» Recorded information
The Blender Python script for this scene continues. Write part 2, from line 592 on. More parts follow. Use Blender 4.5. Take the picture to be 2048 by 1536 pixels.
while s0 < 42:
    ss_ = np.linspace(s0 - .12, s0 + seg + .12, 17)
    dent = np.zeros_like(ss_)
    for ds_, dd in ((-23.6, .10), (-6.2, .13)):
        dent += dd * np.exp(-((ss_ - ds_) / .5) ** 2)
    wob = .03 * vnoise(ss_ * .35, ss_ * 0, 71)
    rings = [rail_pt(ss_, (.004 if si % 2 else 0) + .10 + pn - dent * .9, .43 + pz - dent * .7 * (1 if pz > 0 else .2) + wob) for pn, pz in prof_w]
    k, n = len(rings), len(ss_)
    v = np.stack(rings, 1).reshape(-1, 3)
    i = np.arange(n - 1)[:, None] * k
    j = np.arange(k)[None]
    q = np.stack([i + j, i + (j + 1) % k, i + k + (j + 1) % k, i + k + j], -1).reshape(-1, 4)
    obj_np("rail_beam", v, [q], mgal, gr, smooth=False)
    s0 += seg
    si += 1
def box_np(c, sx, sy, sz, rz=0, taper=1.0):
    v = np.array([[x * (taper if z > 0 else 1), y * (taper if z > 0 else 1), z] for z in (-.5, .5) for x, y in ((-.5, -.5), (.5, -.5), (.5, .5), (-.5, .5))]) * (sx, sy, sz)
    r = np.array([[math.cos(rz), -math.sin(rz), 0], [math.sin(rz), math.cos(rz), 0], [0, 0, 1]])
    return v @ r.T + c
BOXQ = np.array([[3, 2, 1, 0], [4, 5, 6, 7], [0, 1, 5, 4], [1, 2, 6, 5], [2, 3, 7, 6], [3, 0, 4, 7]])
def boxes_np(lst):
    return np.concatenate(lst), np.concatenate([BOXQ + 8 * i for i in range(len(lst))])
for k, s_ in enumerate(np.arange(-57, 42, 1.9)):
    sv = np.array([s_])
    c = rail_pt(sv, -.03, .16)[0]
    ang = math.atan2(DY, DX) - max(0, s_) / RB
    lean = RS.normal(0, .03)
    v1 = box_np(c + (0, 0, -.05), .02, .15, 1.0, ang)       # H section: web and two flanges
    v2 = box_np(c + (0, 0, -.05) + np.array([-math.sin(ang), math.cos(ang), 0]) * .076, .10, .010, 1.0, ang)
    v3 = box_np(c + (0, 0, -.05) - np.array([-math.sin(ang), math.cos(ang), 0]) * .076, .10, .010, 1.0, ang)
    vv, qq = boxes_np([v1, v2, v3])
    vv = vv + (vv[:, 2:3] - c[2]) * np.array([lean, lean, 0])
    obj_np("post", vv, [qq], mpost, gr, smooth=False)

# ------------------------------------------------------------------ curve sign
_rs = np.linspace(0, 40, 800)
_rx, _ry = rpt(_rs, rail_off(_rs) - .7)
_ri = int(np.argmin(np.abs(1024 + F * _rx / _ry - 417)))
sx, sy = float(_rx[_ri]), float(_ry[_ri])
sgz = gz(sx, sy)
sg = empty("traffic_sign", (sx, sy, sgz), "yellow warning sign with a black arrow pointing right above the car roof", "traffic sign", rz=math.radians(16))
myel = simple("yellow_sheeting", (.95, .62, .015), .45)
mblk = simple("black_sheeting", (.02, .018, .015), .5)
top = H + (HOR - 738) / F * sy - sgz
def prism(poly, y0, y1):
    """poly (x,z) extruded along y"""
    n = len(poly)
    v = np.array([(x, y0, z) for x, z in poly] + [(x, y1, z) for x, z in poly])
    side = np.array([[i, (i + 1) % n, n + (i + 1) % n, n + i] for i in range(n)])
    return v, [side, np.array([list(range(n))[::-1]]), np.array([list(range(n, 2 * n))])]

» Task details
Reproduce every line of the material above exactly.

» Answer for this exercise
The Blender Python script for this scene continues. Write part 2, from line 592 on. More parts follow. Use Blender 4.5. Take the picture to be 2048 by 1536 pixels.
while s0 < 42:
    ss_ = np.linspace(s0 - .12, s0 + seg + .12, 17)
    dent = np.zeros_like(ss_)
    for ds_, dd in ((-23.6, .10), (-6.2, .13)):
        dent += dd * np.exp(-((ss_ - ds_) / .5) ** 2)
    wob = .03 * vnoise(ss_ * .35, ss_ * 0, 71)
    rings = [rail_pt(ss_, (.004 if si % 2 else 0) + .10 + pn - dent * .9, .43 + pz - dent * .7 * (1 if pz > 0 else .2) + wob) for pn, pz in prof_w]
    k, n = len(rings), len(ss_)
    v = np.stack(rings, 1).reshape(-1, 3)
    i = np.arange(n - 1)[:, None] * k
    j = np.arange(k)[None]
    q = np.stack([i + j, i + (j + 1) % k, i + k + (j + 1) % k, i + k + j], -1).reshape(-1, 4)
    obj_np("rail_beam", v, [q], mgal, gr, smooth=False)
    s0 += seg
    si += 1
def box_np(c, sx, sy, sz, rz=0, taper=1.0):
    v = np.array([[x * (taper if z > 0 else 1), y * (taper if z > 0 else 1), z] for z in (-.5, .5) for x, y in ((-.5, -.5), (.5, -.5), (.5, .5), (-.5, .5))]) * (sx, sy, sz)
    r = np.array([[math.cos(rz), -math.sin(rz), 0], [math.sin(rz), math.cos(rz), 0], [0, 0, 1]])
    return v @ r.T + c
BOXQ = np.array([[3, 2, 1, 0], [4, 5, 6, 7], [0, 1, 5, 4], [1, 2, 6, 5], [2, 3, 7, 6], [3, 0, 4, 7]])
def boxes_np(lst):
    return np.concatenate(lst), np.concatenate([BOXQ + 8 * i for i in range(len(lst))])
for k, s_ in enumerate(np.arange(-57, 42, 1.9)):
    sv = np.array([s_])
    c = rail_pt(sv, -.03, .16)[0]
    ang = math.atan2(DY, DX) - max(0, s_) / RB
    lean = RS.normal(0, .03)
    v1 = box_np(c + (0, 0, -.05), .02, .15, 1.0, ang)       # H section: web and two flanges
    v2 = box_np(c + (0, 0, -.05) + np.array([-math.sin(ang), math.cos(ang), 0]) * .076, .10, .010, 1.0, ang)
    v3 = box_np(c + (0, 0, -.05) - np.array([-math.sin(ang), math.cos(ang), 0]) * .076, .10, .010, 1.0, ang)
    vv, qq = boxes_np([v1, v2, v3])
    vv = vv + (vv[:, 2:3] - c[2]) * np.array([lean, lean, 0])
    obj_np("post", vv, [qq], mpost, gr, smooth=False)

# ------------------------------------------------------------------ curve sign
_rs = np.linspace(0, 40, 800)
_rx, _ry = rpt(_rs, rail_off(_rs) - .7)
_ri = int(np.argmin(np.abs(1024 + F * _rx / _ry - 417)))
sx, sy = float(_rx[_ri]), float(_ry[_ri])
sgz = gz(sx, sy)
sg = empty("traffic_sign", (sx, sy, sgz), "yellow warning sign with a black arrow pointing right above the car roof", "traffic sign", rz=math.radians(16))
myel = simple("yellow_sheeting", (.95, .62, .015), .45)
mblk = simple("black_sheeting", (.02, .018, .015), .5)
top = H + (HOR - 738) / F * sy - sgz
def prism(poly, y0, y1):
    """poly (x,z) extruded along y"""
    n = len(poly)
    v = np.array([(x, y0, z) for x, z in poly] + [(x, y1, z) for x, z in poly])
    side = np.array([[i, (i + 1) % n, n + (i + 1) % n, n + i] for i in range(n)])
    return v, [side, np.array([list(range(n))[::-1]]), np.array([list(range(n, 2 * n))])]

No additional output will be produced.